What happened to the Senate’s rule? In 1805, Vice President Aaron Burr was presiding over the Senate (freshly indicted for the murder of Alexander Hamilton), and he offered this advice. He said something like this. You are a great deliberative body. But a truly great Senate would have a cleaner rule book. Yours is a mess. You have lots of rules that do the same thing. And he singles out the previous question motion. Now, today, we know that a simple majority in the House can use the rule to cut off debate. But in 1805, neither chamber used the rule that way. Majorities were still experimenting with it. And so when Aaron Burr said, get rid of the previous question motion, the Senate didn’t think twice. When they met in 1806, they dropped the motion from the Senate rule book.
Why? Not because senators in 1806 sought to protect minority rights and extended debate. They got rid of the rule by mistake: Because Aaron Burr told them to.
Once the rule was gone, senators still did not filibuster. Deletion of the rule made possible the filibuster because the Senate no longer had a rule that could have empowered a simple majority to cut off debate. It took several decades until the minority exploited the lax limits on debate, leading to the first real-live filibuster in 1837.
Thomas Mann wrote that “the routinization of the filibuster under Republican Leader Mitch McConnell (R-Ky.) — with a 60-vote threshold for action the new norm, rather than the exception — is a perversion of the intentions of the framers of the Constitution and Senate traditions.”
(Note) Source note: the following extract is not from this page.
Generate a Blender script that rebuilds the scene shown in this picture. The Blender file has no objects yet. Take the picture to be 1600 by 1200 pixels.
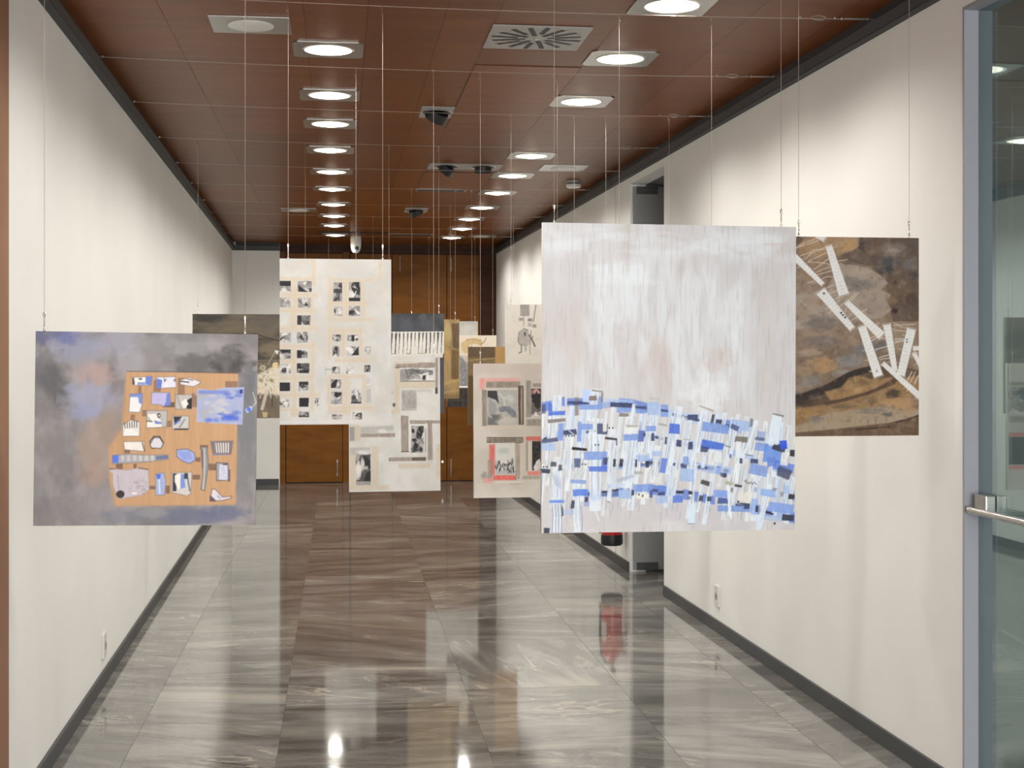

There is no historical or justifiable reason to preserve the Senate filibuster rule as the “Grim Reaper of Democracy,” Mitch McConnell, has weaponized it as a weapon of mass destruction. Joe Manchin’s assertion that it promotes bipartisanship is without any historical precedent – quite the contrary – it was primarily used by Southern Segregationists during the Jim Crow era to obstruct civil rights and voting rights legislation, just as Mitch McConnell is deploying it right now.
The reality is that Joe Manchin and Kyrsten Sinema, and possibly a handful of other Democrats hiding behind them, are enabling a GQP Jim Crow 2.0 filibuster of voting rights legislation. Why?
Simple majorities in GQP-controlled state legislatures are passing Jim Crow 2.0 voter suppression laws. U.S. Senate Democrats should use their simple majority to constrain these Jim Crow 2.0 voter suppression laws with voting rights legislation.